====== Record list ======
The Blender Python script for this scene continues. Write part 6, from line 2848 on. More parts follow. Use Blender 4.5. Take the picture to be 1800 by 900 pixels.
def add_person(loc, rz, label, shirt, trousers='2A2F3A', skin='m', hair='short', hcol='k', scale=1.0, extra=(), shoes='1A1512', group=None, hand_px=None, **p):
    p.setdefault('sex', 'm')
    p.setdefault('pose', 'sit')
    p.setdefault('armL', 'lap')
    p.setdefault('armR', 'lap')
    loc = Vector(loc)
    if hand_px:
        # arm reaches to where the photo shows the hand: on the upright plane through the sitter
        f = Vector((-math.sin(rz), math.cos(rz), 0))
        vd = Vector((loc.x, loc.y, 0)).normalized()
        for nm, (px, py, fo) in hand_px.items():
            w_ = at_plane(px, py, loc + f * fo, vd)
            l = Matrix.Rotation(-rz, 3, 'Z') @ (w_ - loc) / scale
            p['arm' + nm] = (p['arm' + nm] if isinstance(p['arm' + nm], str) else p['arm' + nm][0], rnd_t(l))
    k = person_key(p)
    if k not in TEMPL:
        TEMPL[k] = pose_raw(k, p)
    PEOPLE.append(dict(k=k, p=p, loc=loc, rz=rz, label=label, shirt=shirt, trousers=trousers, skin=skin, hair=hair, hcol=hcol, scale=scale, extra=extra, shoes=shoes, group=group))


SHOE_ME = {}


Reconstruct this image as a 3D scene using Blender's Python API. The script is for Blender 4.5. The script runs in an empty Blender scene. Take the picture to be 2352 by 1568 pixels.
======
▶ **Exercise aim**: Write out the entire listing exactly.

▶ **Expected answer**:
The Blender Python script for this scene continues. Write part 6, from line 2848 on. More parts follow. Use Blender 4.5. Take the picture to be 1800 by 900 pixels.
def add_person(loc, rz, label, shirt, trousers='2A2F3A', skin='m', hair='short', hcol='k', scale=1.0, extra=(), shoes='1A1512', group=None, hand_px=None, **p):
    p.setdefault('sex', 'm')
    p.setdefault('pose', 'sit')
    p.setdefault('armL', 'lap')
    p.setdefault('armR', 'lap')
    loc = Vector(loc)
    if hand_px:
        # arm reaches to where the photo shows the hand: on the upright plane through the sitter
        f = Vector((-math.sin(rz), math.cos(rz), 0))
        vd = Vector((loc.x, loc.y, 0)).normalized()
        for nm, (px, py, fo) in hand_px.items():
            w_ = at_plane(px, py, loc + f * fo, vd)
            l = Matrix.Rotation(-rz, 3, 'Z') @ (w_ - loc) / scale
            p['arm' + nm] = (p['arm' + nm] if isinstance(p['arm' + nm], str) else p['arm' + nm][0], rnd_t(l))
    k = person_key(p)
    if k not in TEMPL:
        TEMPL[k] = pose_raw(k, p)
    PEOPLE.append(dict(k=k, p=p, loc=loc, rz=rz, label=label, shirt=shirt, trousers=trousers, skin=skin, hair=hair, hcol=hcol, scale=scale, extra=extra, shoes=shoes, group=group))


SHOE_ME = {}


Reconstruct this image as a 3D scene using Blender's Python API. The script is for Blender 4.5. The script runs in an empty Blender scene. Take the picture to be 2352 by 1568 pixels.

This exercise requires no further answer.